Seguindo agora o alinhamento jurisprudencial anteriormente referido, podemos dizer que existe a violação do princípio da confiança quando perante uma certa situação de facto a mesma for desconsiderada de um modo inadmissível e arbitrário, seja quanto aos direitos já constituídos, seja no que concerne à afetação de legítimas expectativas adquiridas. No caso em apreço, está em causa esta última modalidade, podendo quanto à mesma estabelecerem-se os seguintes três critérios operativos: (a) a eliminação ou minoração de expectativas mediante uma alteração do posicionamento judicial, relativamente à qual era legítimo que os destinatários dessa decisão pudessem vir a esperar de uma futura decisão judicial, mas que no presente deixou de ser; (b) quando essa mutação judicial não visa proteger outros direitos ou interesses que estejam constitucionalmente tutelados e sejam preponderantes relativamente àqueles outros; (c) essa ponderação deve ser submetida a um teste de proporcionalidade, o qual, a nosso ver, desdobra-se em quatro vetores, a saber: adequação (i) necessidade (ii), justa medida (iii) e interesse legítimo (iv).

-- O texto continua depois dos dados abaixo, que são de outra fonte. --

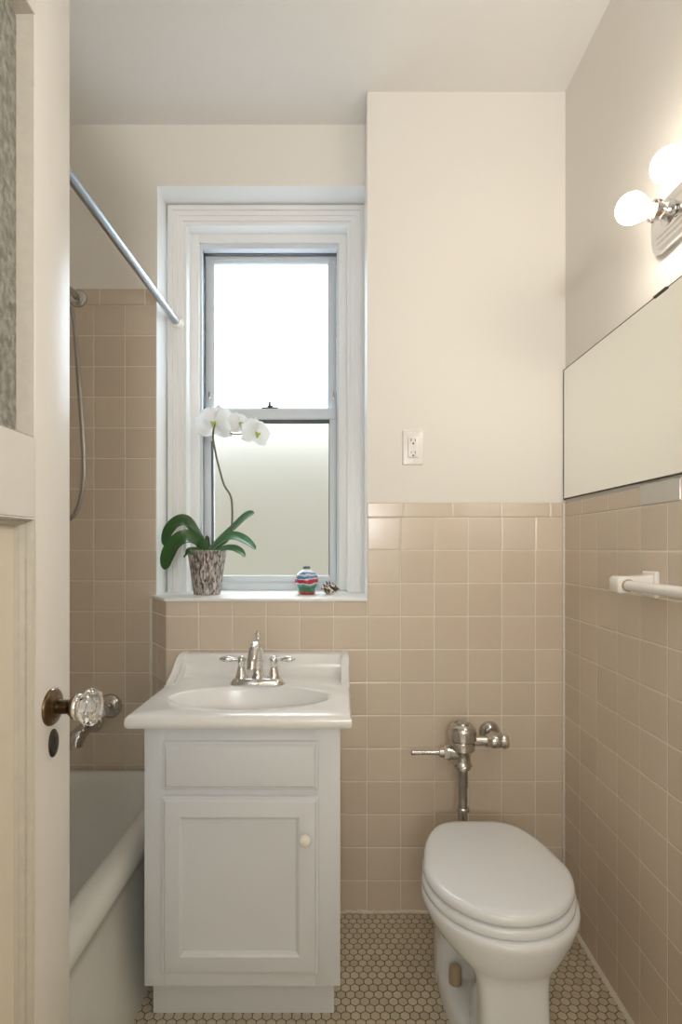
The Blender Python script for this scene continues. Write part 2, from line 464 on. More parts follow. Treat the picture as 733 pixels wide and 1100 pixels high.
# wall behind the camera with the doorway, and the hall beyond it
b = MB()
b.box(XL-.1, -.50, -.14, -.02, 0, ZC); b.box(.62, XR+.1, -.14, -.02, 0, ZC); b.box(-.50, .62, -.14, -.02, 2.13, ZC)
st(b.build('wall_front', 'hallpaint', smooth=False), 'wall holding the doorway', 'wall')
b = MB()
b.box(-1.5, 1.5, -1.9, -1.8, 0, ZC); b.box(-1.5, -1.4, -1.8, -.14, 0, ZC); b.box(1.4, 1.5, -1.8, -.14, 0, ZC)
b.box(-1.5, 1.5, -1.9, -.14, -.06, 0); b.box(-1.5, 1.5, -1.9, -.14, ZC, ZC+.06)
b.box(-1.4, XL-.1, -.14, -.02, 0, ZC); b.box(XR+.1, 1.4, -.14, -.02, 0, ZC)
st(b.build('wall_hall', 'hallpaint', smooth=False), 'plain hallway outside the doorway', 'wall')
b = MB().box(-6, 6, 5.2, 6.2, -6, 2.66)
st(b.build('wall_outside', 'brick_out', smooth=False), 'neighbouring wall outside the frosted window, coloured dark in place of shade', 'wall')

# caulk lines
b = MB().box(-.667, -.656, YF-.007, YF+.002, .40, 1.006, bev=.003)
st(b.build('trim_1', 'caulk'), 'pale caulk strip in the angled corner beside the tub', 'trim')
b = MB().box(XR-.007, XR+.002, YN-.007, YN+.002, .0, CAPZ1, bev=.003)
st(b.build('trim_2', 'caulk'), 'pale caulk strip in the corner behind the toilet', 'trim')
b = MB()
x = -.004
while x < XR-.01:
    w = random.uniform(.012, .03); h = random.uniform(.005, .010)
    b.box(x, min(x+w, XR), YN-random.uniform(.005, .009), YN+.003, -.001, h, bev=.0025)
    x += w*.85
st(b.build('trim_3', 'caulk'), 'lumpy pale caulk along the foot of the back wall', 'trim')
b = MB().prism([(XR-.010, -.001), (XR+.001, -.001), (XR+.001, .009), (XR-.004, .007)], 'y', -0.01, YN)
st(b.build('trim_4', 'caulk'), 'narrow caulk line along the foot of the right wall', 'trim')

# ------------------------------------------------------------------ window
win = thing('window_1', (-.2785, 2.08, 1.016), 'white cased double-hung window with two frosted panes above a white sill', 'window', kind='structure')
def uframe(prof, xl, xr, zt, zb):
    """architrave: profile (outward offset, y) run up the left, over the top and down the right with mitres"""
    rings = []
    for d, y in prof:
        rings.append([(xl-d, y, zb), (xl-d, y, zt+d), (xr+d, y, zt+d), (xr+d, y, zb)])
    b = MB(); b.loft(rings, False, False, closed=False); return b
prof = [(0, 2.05), (0, 1.990), (.0015, 1.9885), (.013, 1.9885), (.0135, 1.9815), (.030, 1.9815), (.0305, 1.9785), (.033, 1.9785), (.0335, 1.9815), (.049, 1.9815), (.0495, 1.973), (.0645, 1.973), (.0655, 1.974), (.0655, 2.03)]
uframe(prof, -.572, .0225, 2.374, 1.014).build('casing', 'white', win, angle=25)
b = MB()   # inner stops
b.box(-.59, -.541, 2.045, 2.15, 1.016, 2.40, bev=.002); b.box(-.008, .04, 2.045, 2.15, 1.016, 2.40, bev=.002)
b.box(-.545, -.004, 2.045, 2.15, 2.343, 2.40, bev=.002)
b.build('jamb_stop', 'white', win)
# solid masonry side between reveal and jamb is hidden by the casing; the sill
b = MB().prism([(XC+.001, YN-.006), (-.570, YN-.006), (-.667, YF-.002), (XWL, YF-.002), (XWL, 2.09), (XC+.001, 2.09)], 'z', 1.0062, 1.016, bev=.0025)
b.build('window_sill', 'white', win)
b = MB()
b.box(-.541, -.532, 2.057, 2.14, 1.016, 2.343, bev=.001); b.box(-.0165, -.008, 2.057, 2.14, 1.016, 2.343, bev=.001)
b.box(-.541, -.008, 2.054, 2.14, 2.324, 2.343, bev=.001)
b.box(-.541, -.008, 2.070, 2.15, 1.016, 1.043, bev=.002); b.box(-.541, -.008, 2.078, 2.15, 1.043, 1.047, bev=.001)
fr = b.build('frame', 'alum', win)
b = MB().box(-.5335, -.531, 2.0748, 2.14, 1.04, 2.33).box(-.0175, -.0155, 2.0748, 2.14, 1.04, 2.33).box(-.532, -.0165, 2.085, 2.14, 2.321, 2.3245)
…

Ora um “despacho de convolação processual” não permite gerar expectativas de que se seguindo esse “novo caminho” esteja assegurado ao demandante o vencimento da ação. Nada disso. Mas já gera expectativas de que os factos essenciais alegados e o pedido formulados estão em consonância com os pressupostos elementares da relação jurídico-processual. Pois não tem sentido, indicar um certo “processo” quando o caminho está “juridicamente minado” ou então conduz a um “precipício jurídico”, por ausência de certos factos alegados ou de um específico ou singular pedido. E foi isto que aqui sucedeu, porquanto aquele “despacho de convolação processual” não foi acompanhado de um “despacho de convite ao aperfeiçoamento” [...].